When Tommy stumbled into the theater for our Q & A, wearing baggy jeans with a blazer and white vest, greasy hair hanging to his shoulders, a pair of 80s wraparound shades obscuring his eyes, he received a standing ovation before taking questions.

“Who are some of your influences?” Someone yelled.

“I don’ have influenzes – I influenze ze ozer directors.” Tommy slurred, to great applause.

“Where are you from?” Came another question.

“Alright, clearly you are new to Ze Room, so maybe zomebody who knows about Ze Room wants to tell him about zis, yeah?”

(Tommy Wiseau’s age and nationality are closely guarded secrets. This is one guy whose birth certificate I actually do want to see.)

“How’s progress on The Neighbors?” I shouted, referring to Tommy’s followup sitcom.

And to be honest, I don’t really know what his response was. Part of it was because he was slurring his words like a drunk stroke victim and part of it was because of the accent, but also there came a point at which it seemed like he was just saying words because it seemed like a good thing to do. The most I got was that he wanted to make ten episodes but some third party only paid him for one, and after that his speech had all the cohesive quality of that kid who just got back from the dentist.

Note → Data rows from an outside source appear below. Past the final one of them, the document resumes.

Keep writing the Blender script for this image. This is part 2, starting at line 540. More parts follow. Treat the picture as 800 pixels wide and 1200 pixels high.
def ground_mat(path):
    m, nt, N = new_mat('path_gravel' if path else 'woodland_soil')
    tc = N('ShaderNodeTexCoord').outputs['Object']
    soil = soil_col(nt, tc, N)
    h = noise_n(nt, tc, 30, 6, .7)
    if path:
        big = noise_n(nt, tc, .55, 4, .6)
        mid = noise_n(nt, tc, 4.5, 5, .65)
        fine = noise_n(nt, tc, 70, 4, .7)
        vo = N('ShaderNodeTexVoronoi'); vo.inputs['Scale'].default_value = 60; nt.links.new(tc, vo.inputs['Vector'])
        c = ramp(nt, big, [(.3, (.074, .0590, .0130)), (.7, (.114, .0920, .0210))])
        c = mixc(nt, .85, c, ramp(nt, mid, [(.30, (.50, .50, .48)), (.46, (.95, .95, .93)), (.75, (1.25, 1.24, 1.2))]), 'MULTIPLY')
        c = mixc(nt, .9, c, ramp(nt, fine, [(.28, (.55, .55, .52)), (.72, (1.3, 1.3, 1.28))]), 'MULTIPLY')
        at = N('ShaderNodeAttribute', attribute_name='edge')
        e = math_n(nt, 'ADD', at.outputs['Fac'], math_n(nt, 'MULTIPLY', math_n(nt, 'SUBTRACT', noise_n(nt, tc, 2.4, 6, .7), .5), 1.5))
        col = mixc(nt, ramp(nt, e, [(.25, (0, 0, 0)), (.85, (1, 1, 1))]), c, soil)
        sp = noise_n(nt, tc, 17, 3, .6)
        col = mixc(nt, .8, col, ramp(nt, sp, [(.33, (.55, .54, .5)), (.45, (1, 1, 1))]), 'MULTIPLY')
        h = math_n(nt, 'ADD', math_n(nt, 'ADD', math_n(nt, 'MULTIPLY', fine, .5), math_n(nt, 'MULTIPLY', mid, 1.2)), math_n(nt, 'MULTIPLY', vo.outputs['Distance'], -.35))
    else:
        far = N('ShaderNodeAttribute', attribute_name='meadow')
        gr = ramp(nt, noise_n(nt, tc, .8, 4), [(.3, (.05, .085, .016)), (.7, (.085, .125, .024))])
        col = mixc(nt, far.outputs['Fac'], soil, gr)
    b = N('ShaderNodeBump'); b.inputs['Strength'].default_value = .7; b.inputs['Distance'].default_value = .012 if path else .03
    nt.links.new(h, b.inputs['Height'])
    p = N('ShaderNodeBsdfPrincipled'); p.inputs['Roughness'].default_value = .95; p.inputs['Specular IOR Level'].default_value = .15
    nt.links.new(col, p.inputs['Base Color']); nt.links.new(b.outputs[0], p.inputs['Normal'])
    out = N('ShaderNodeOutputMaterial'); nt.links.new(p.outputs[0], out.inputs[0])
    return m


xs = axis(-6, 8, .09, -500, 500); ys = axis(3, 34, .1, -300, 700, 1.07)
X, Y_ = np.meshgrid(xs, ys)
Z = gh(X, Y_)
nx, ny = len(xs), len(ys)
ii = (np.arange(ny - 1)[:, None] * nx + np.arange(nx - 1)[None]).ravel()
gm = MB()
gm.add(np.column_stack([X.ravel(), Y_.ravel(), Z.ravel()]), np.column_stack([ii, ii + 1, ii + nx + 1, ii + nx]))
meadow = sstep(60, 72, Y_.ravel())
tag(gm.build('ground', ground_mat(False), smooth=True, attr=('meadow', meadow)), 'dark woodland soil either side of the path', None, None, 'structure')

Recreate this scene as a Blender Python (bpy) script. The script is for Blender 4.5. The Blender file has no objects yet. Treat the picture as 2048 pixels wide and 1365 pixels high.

Tommy Wiseau is a smart man – not a good filmmaker by any stretch of the imagination, but he’s got enough going on upstairs to figure out how to milk The Room for all it’s worth (there’s talk of a Blu-Ray release and a 3D version). Unfortunately, this means that whatever his next project is won’t be anywhere near as funny as The Room, because he’ll be trying to make the movie corny and unbearable, which isn’t nearly as fun as laughing at a guy who thinks he’s an auteur. God bless Ed Wood – the poor guy didn’t know how bad he sucked and just kept on trying. Tommy, on the other hand, is going to make a career out of sucking.

But who am I to talk? Mediocrity got Mike and I 700 hits on funnyordie and a bunch of friends who quit watching halfway through the first episode. Maybe Tommy’s got the right idea.

Truman Capps has to admit that The Room is still way better than Indiana Jones and the Kingdom of the Crystal Skull.